To discover more items for his collection, Jeff likes to attend memorabilia shows for Cincinnati. There, he finds lot of memorabilia, such as Crosley field stadium seats. “It’s like Christmas!” he says. He also attends Reds Fantasy camp, where they have 24 former players coaching. “It gives you an opportunity to get personal and get autographs,” he explains. “It’s a cool experience if you’re a fan.” About 70% of the autographs in his collection are obtained in person through shows, signings at sports cards shops, and fantasy camps – making them extra special for the memories they carry.

One of the most valuable items in Jeff’s collection was obtained in a rather unusual way. Jeff and his wife were shopping at a flea market, and Jeff was browsing through a stack of scrapbooks. He found one that had some baseball cards taped to it and was shocked to realize that one of them was a Jackie Robinson 1949 Bowman rookie card.

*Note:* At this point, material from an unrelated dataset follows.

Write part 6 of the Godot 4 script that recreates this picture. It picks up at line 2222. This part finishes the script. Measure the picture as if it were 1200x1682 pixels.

He paid $6 for the scrapbook, and he expects the card to be worth $1,000 or more once he has it graded.

Not including the baseball cards, Jeff’s collection has grown to include approximately 10,000 items. These are currently displayed in a tiny spare bedroom, but Jeff has big plans for the future. Jeff and his wife are building a house, and Jeff will have 700 square feet of space which he calls the, “Reds Hall of Fame North.” He plans to display his collection to look like a museum, but he doesn’t organize the items in any particular way. “I like things kind of mixed up – it makes you look a little bit more.” In the new home, everything Jeff has collected will be on display, and there will be room for more. The only item he doesn’t display are his programs and sports cards. 
 
In addition to collecting, Jeff has one other baseball-related hobby: creating customized bobbleheads. In the past five years, he’s done at least 100 different ones. Jeff says, “It allows me to blend my artistic skills and love of baseball into one!” He sells the majority of the bobbleheads to other Reds fans, while keeping some personal favorites.
 
Ultimately, Jeff’s collection is a way for him to celebrate his passion for the sport. “As a baseball fan, every kids dream is to play major league baseball,” shares Jeff. “The large majority of fans don’t get to do that, so the next best thing is to collect things they love. I like to bring parts of the game into my collection. I can keep the game around me as much as possible!”